The world's highest river, the Yarlung Zangbo, flowing through Tibet, China, nearly 4,000-meter above sea-level, has become increasingly unstable due to climate change.

Satellite images of the braided river reveal drastic changes in its patterns, almost shapeshifting over the past few decades.

Experts warn that instability in the 1,250-mile-long waterway can worsen due to exacerbating effects of climate change.

A 37-year time-lapse of satellite images of China’s fifth-longest and the world’s highest river shows that the braided Yarlung Zangbo has shifted its shape countless times.

Zoltan Sylvester, a geologist at the University of Texas at Austin, said the continuous shape shifting makes it impossible for all vegetation to grow on the sandbars that sporadically appear between the river’s braids.

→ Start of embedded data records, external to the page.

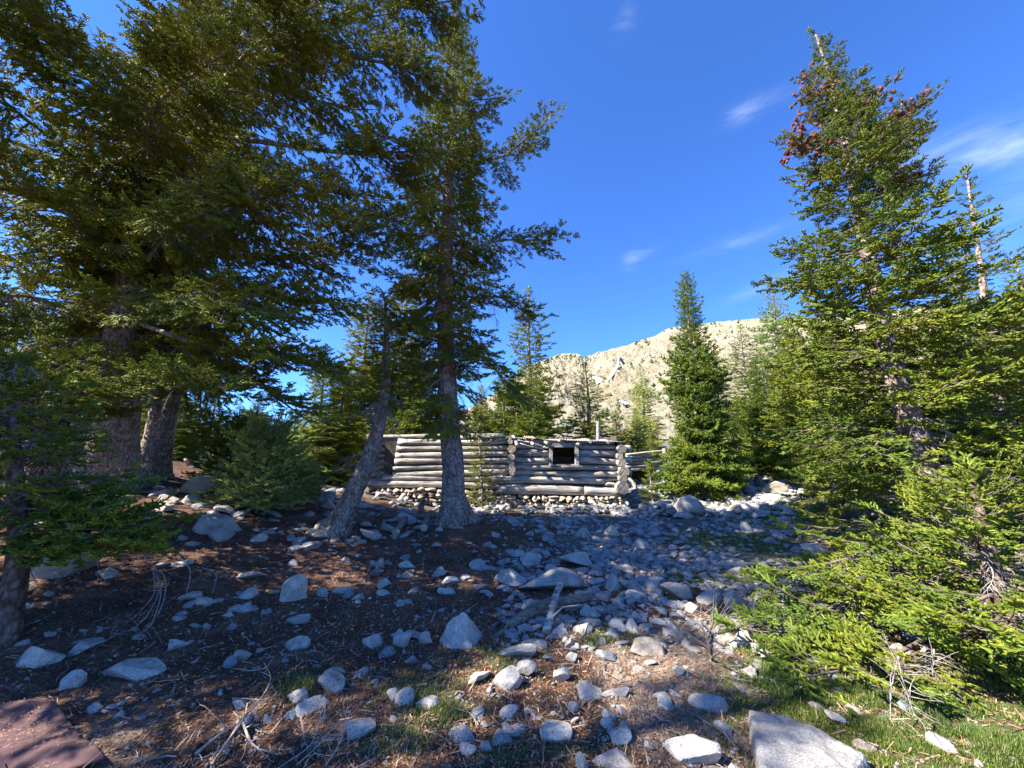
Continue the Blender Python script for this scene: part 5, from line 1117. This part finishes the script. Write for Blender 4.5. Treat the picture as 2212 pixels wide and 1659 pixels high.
b.add(np.concatenate([V, V2]), np.concatenate([F, F[:, ::-1] + k, np.array(ed)]), 0, True); tag(link('ground_mat', b.mesh('ground_mat', [M['mat']]), loc=base), 'dusty maroon ribbed mat lying on the needles in the bottom left corner', 'mat')
# ------------------------------------------------------------------ grass, litter, pebbles
def grass_stuff():
    rg = np.random.default_rng(31); b = MB(); tr = [[], []]
    for gi, (u, v, rx, ry, a) in enumerate(GRASS):
        p = onground(u, v); n = int(9000 * a * rx * ry * 2.6 / (1 + .12 * p.y) ) ; n = min(n * 7, 42000)
        x = p.x + rg.normal(0, rx * .62, n); y = p.y + rg.normal(0, ry * .62, n); k = noise(x * 7, y * 7, 3.) + .5 * noise(x * 19, y * 19, 5.) + .2 * noise(x * 2.6, y * 2.6, 8.) > -.25; x, y = x[k], y[k]; n = len(x); z = hgt(x, y)
        h = rg.uniform(.01, .036, n) * (1 + .5 * noise(x * 6, y * 6, 1.)); az = rg.uniform(0, 6.28, n); w = rg.uniform(.0018, .0035, n) * (1 + p.y * .12); ln = rg.uniform(.2, 1.1, n) * h
        s = np.stack([np.cos(az + 1.57) * w, np.sin(az + 1.57) * w, 0 * w], 1); B0 = np.stack([x, y, z - .003], 1); tip = B0 + np.stack([np.cos(az) * ln, np.sin(az) * ln, h], 1)
        T = np.stack([B0 - s, B0 + s, tip], 1); dry = rg.random(n) < (.15 if gi in (0, 1, 2, 3, 4, 16) else .4); tr[0].append(T[~dry]); tr[1].append(T[dry])
    b.soup(np.concatenate(tr[0]), 0); b.soup(np.concatenate(tr[1]), 1)
    tag(link('grass', b.mesh('grass', [M['grass'], M['drygrass']])), 'short green and straw-coloured grass growing in patches between the stones', 'grass', kind='stuff')
M['grass'] = needle_mat('grass_blade', (.05, .09, .012), (.09, .15, .025), (.15, .21, .04), .3)
M['drygrass'] = needle_mat('dry_grass', (.24, .19, .1), (.34, .27, .15), (.44, .36, .22), .3)
grass_stuff()
M['litter'] = simple('litter', (.12, .06, .035), .9); 
def litter_mat():
    m, t, p, o = mat('needle_litter'); g = t.nodes.new('ShaderNodeNewGeometry')
    t.links.new(ramp(t, g.outputs['Random Per Island'], [(0, (.06, .03, .02)), (.4, (.2, .1, .06)), (.75, (.36, .22, .13)), (1, (.46, .34, .23))]), p.inputs['Base Color']); return m
M['litter'] = litter_mat()
def litter_stuff():
    rg = np.random.default_rng(33); b = MB(); n = 120000
    r = 1.7 * np.exp(rg.random(n) * math.log(10 / 1.7)); a = rg.uniform(-.98, .98, n); x = r * np.sin(a); y = r * np.cos(a)
    k = (x < .2) | (y < 5.2) | (rg.random(n) < .3); x, y, r = x[k], y[k], r[k]; n = len(x); z = hgt(x, y) + np.exp(-r / 14) * (.012 * fbm(x * 4, y * 4, 2.0, 4) + .008 * fbm(x * 17, y * 17, 4.0, 3))
    l = rg.uniform(.008, .034, n) * (1 + (rg.random(n) < .06) * 2.5); w = np.minimum(rg.uniform(.0015, .007, n), l * .4) * (1 + .06 * r); az = rg.uniform(0, 6.28, n); el = rg.normal(.1, .35, n)
    d = np.stack([np.cos(az) * np.cos(el), np.sin(az) * np.cos(el), np.sin(el)], 1) * l[:, None] * .5; s = np.stack([-np.sin(az), np.cos(az), rg.normal(0, .5, n)], 1) * w[:, None] * .5
    c = np.stack([x, y, z + .004 + np.abs(d[:, 2])], 1); V = np.stack([c - d - s, c - d + s, c + d + s * .6, c + d - s * .6], 1).reshape(-1, 3); b.add(V, np.arange(n * 4).reshape(-1, 4))
    k = 900; A2, B2 = rg.random(k) * 1.2, rg.random(k); c = c3 + A2[:, None] * e1 + B2[:, None] * e2; c[:, 2] = hgt(c[:, 0], c[:, 1]) + .045 + .012 * np.sin(A2 * 9 + B2 * 3); az = rg.uniform(0, 6.28, k); l = rg.uniform(.004, .018, k)
    d = np.stack([np.cos(az), np.sin(az), 0 * az], 1) * l[:, None] * .5; s = np.stack([-np.sin(az), np.cos(az), 0 * az], 1) * .0014
    V = np.stack([c - d - s, c - d + s, c + d + s, c + d - s], 1).reshape(-1, 3); b.add(V, np.arange(k * 4).reshape(-1, 4))
    tag(link('needle_litter', b.mesh('needle_litter', [M['litter']])), 'brown needles, cone scales and twigs covering the forest floor', 'litter', kind='stuff')
    b = MB(); n = 2600
    for i in range(n):
        r = 1.8 * math.exp(rg.random() * math.log(9 / 1.8)); a = rg.uniform(-.98, .98); x = r * math.sin(a); y = r * math.cos(a); s = rg.uniform(.012, .035) * (1 + .05 * r)
        V, F = RV[1][rg.integers(14)]; th = rg.uniform(0, 6.28); c, sn = math.cos(th), math.sin(th); V = V * s * np.array([1, .8, .55]); V = np.stack([V[:, 0] * c - V[:, 1] * sn, V[:, 0] * sn + V[:, 1] * c, V[:, 2]], 1) + np.array([x, y, float(hgt(x, y)) + s * .2]); b.add(V, F)
    tag(link('pebbles', b.mesh('pebbles', [M['rock']])), 'small pebbles lying loose over the soil', 'pebbles', kind='stuff')
    b = MB(); 
    for i in range(420):       # fallen twigs
        r = 1.8 * math.exp(rg.random() * math.log(8 / 1.8)); a = rg.uniform(-.98, .55); x = r * math.sin(a); y = r * math.cos(a); th = rg.uniform(0, 6.28); q = []; X, Y = x, y; st = rg.uniform(.015, .05)
        for k in range(6): q.append((X, Y, float(hgt(X, Y)) + .012 + .012 * rg.random())); th += rg.normal(0, .3); X += st * math.cos(th); Y += st * math.sin(th)
        b.add(*tube(np.array(q), np.linspace(.004, .0015, 6), 4), 0, True)
    tag(link('fallen_twigs', b.mesh('fallen_twigs', [M['dead']])), 'thin bleached twigs fallen all over the needle duff', 'twigs', kind='stuff')
litter_stuff()
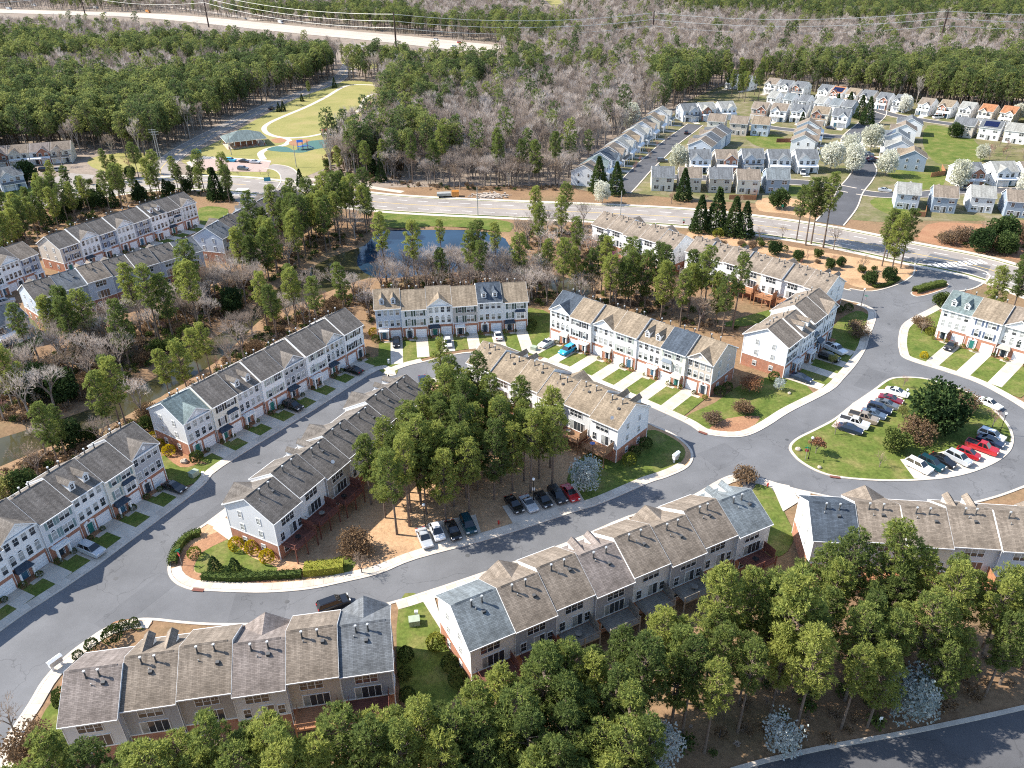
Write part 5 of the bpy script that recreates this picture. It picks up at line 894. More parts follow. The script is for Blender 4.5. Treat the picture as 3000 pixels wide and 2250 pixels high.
south = gl((805, 640), (830, 605), (960, 592), (1080, 588), (1160, 612), (1215, 645), (1265, 645), (1200, 668), (1150, 660)); grove(south, 2.3, 80, 35, ['bare', 'bare', 'bare', 'bare', 'small_bare', 'bare', 'bare', 'pine'], lbl('pond shore behind the tan-roofed front row'), PL, 'trees on the near pond shore', .7, .95)
for (x, y), v, s in (((745, 690), 0, .8), ((690, 720), 1, .72), ((640, 700), 5, .75), ((600, 720), 2, .7)): plant('pine', g(x, y), 'rounded pine between the channel and the teal-ended row', 'tree', 'pines behind the teal-ended row', v, s, None, 'pine_tree')
plant('pine', g(955, 570), 'flat-topped pine standing in front of the open blue water', 'tree', None, 3, .62, None, 'pine_tree')
jr = gl((1190, 645), (1275, 610), (1300, 620), (1400, 640), (1480, 665), (1560, 700), (1600, 712), (1580, 735), (1480, 710), (1380, 680), (1260, 672)); grove(jr, 3.4, 36, 36, ['pine', 'pine', 'bare'], lbl('slope between the rows of rust-coloured decks'), PL, 'trees below the rust-coloured decks', .7, .92)
grove(gl((1110, 530), (1150, 480), (1270, 490), (1275, 560), (1300, 600), (1180, 590)), 3.6, 24, 37, ['bare', 'bare', 'pine', 'bare', 'small_bare'], lbl('bank at the right end of the pond'), PL, 'trees at the right end of the pond', .7, .95)
for x, y in ((1340, 585), (1365, 600), (1320, 570)): plant('small_bare', g(x, y), 'small pink-budded tree behind the pond-side row', 'tree', 'pink-budded trees', 3, 1.0, None, 'redbud_tree')
# roadside pines upper left and right
grove(gl((-30, 520), (40, 470), (130, 440), (330, 412), (500, 410), (500, 440), (420, 420), (300, 440), (180, 480), (80, 520), (0, 570)), 3.1, 74, 38, ['pine', 'pine', 'pine', 'pine', 'cedar', 'holly'], lbl('strip between the main road and upper left row'), PL, 'trees of the upper left strip', .55, .8, True)
grove(gl((110, 412), (200, 398), (320, 372), (360, 380), (330, 388), (140, 425)), 3.6, 18, 44, ['pine', 'pine', 'holly'], lbl('far side of the main road at the left'), PL, 'trees across the main road', .5, .75, True)
for x, y, k, v, s, lb in ((470, 432, 'cedar', 1, 1.0, 'broad dark cedar beside the upper left junction'), (60, 398, 'holly', 0, 1.25, 'big dark evergreen beside the far left houses'), (135, 360, 'bare', 1, .75, 'spreading leafless tree before the far left brick houses'), (245, 338, 'bare', 1, .8, 'grey leafless tree at the edge of the tall pine wood'), (282, 372, 'small_bare', 1, 1.6, 'pinkish leafless tree by the utility pole'), (740, 400, 'cedar', 0, .7, 'small cedar at the end of the park drive'), (650, 402, 'cedar', 0, .75, 'dark cedar by the park sign'),
                         (1300, 440, 'pear', 0, .95, 'white blossom tree beside the wide road above the pond-side row'), (1292, 415, 'cedar', 1, 1.1, 'large dark cedar, left of a pair by the house street'), (1330, 420, 'cedar', 2, 1.15, 'large dark cedar, right of a pair by the house street'), (1510, 500, 'cedar', 1, 1.0, 'leftmost of four dense cedars below the wide road'), (1545, 500, 'cedar', 1, 1.2, 'second of four dense cedars below the wide road'), (1582, 508, 'cedar', 1, 1.05, 'third of four dense cedars below the wide road'), (1605, 512, 'cedar', 2, 1.1, 'rightmost of four dense cedars below the wide road'),
                         (1475, 432, 'cedar', 1, .95, 'feathery cedar, left of the pink saplings above the road'), (1680, 450, 'holly', 0, .95, 'dark spreading evergreen beside the slate blue house'), (1450, 440, 'small_bare', 1, 1.1, 'pink leafless sapling by the grey-roofed backs'), (1520, 448, 'small_bare', 1, 1.3, 'large pink leafless sapling between two house backs'), (1600, 448, 'small_bare', 0, 1.0, 'brown leafless sapling behind the cream house'), (1925, 590, 'pine', 4, .95, 'massive evergreen pine beside the estate entrance'), (1905, 575, 'pine', 0, .88, 'pine crowding the left of the massive entrance pine'), (1945, 580, 'pine', 1, .85, 'pine crowding the right of the massive entrance pine'), (1915, 560, 'pine', 2, .8, 'pine behind the massive entrance pine'),
                         (1740, 530, 'pine', 3, .95, 'slender tall pine on the bare bank, left of four'), (1752, 527, 'pine', 5, 1.02, 'slender tall pine on the bare bank, second of four'), (1778, 535, 'pine', 3, 1.05, 'slender tall pine on the bare bank, third of four'), (1720, 520, 'pine', 1, .85, 'slender tall pine on the bare bank, fourth of four'), (1800, 540, 'bare', 0, .7, 'leafless tree beside the slender bank pines'), (1640, 520, 'small_bare', 0, 1.1, 'leafless sapling at the kerb of the wide road'), (1690, 515, 'small_bare', 0, 1.0, 'thin leafless sapling below the wide road'), (1860, 590, 'small_bare', 0, 1.2, 'leafless sapling low on the bare bank'),
                         (2130, 700, 'pine', 4, .8, 'pine behind the white row at the right edge, left of two'), (2180, 690, 'pine', 0, .9, 'pine behind the white row at the right edge, right of two'), (2200, 640, 'pine', 2, .85, 'dark pine at the right edge above the white row'), (2080, 660, 'small_bare', 1, 1.1, 'pink leafless tree at the corner of the green-roofed unit'), (2030, 662, 'holly', 1, 1.0, 'glossy evergreen at the corner of the green-roofed unit'), (1990, 720, 'small_bare', 0, .8, 'bushy sapling beside the white row end')):
    nm = {'pine': 'pine_tree', 'bare': 'bare_tree', 'cedar': 'cedar_tree', 'holly': 'evergreen_tree', 'pear': 'blossom_tree', 'small_bare': 'bare_sapling'}[k]; plant(k, g(x, y), lb, 'tree', None, v, s, None, nm)
grove(gl((2010, 520), (2100, 505), (2220, 515), (2225, 560), (2120, 545)), 3.4, 16, 39, ['small_bare', 'holly', 'brownbush', 'small_bare'], lbl('bare bank at the right above the wide road'), PL, 'plants on the right bank', .8, 1.3); grove(gl((1500, 520), (1640, 530), (1800, 560), (1960, 600), (1900, 622), (1820, 600), (1620, 545)), 3.0, 26, 40, ['holly', 'brownbush', 'small_bare', 'holly'], lbl('mulched bank below the wide road'), PL, 'plants on the mulched bank', .35, .7)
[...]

Zoltan told Earth Observatory that the heavy sediment deposits from the steep slopes of the adjacent Himalayas gets washed into the river and help carve new channels into the ground, resulting in braiding.

For context, the river originates from Angsi Glacier. Like all other ice masses, Angsi has also lost a significant amount of water in recent decades due to human-induced global warming.

Experts warn that meltwater is depositing more sediments to the river increasing erosion, ultimately posing the risk to ecosystems, infrastructure and landscape stability.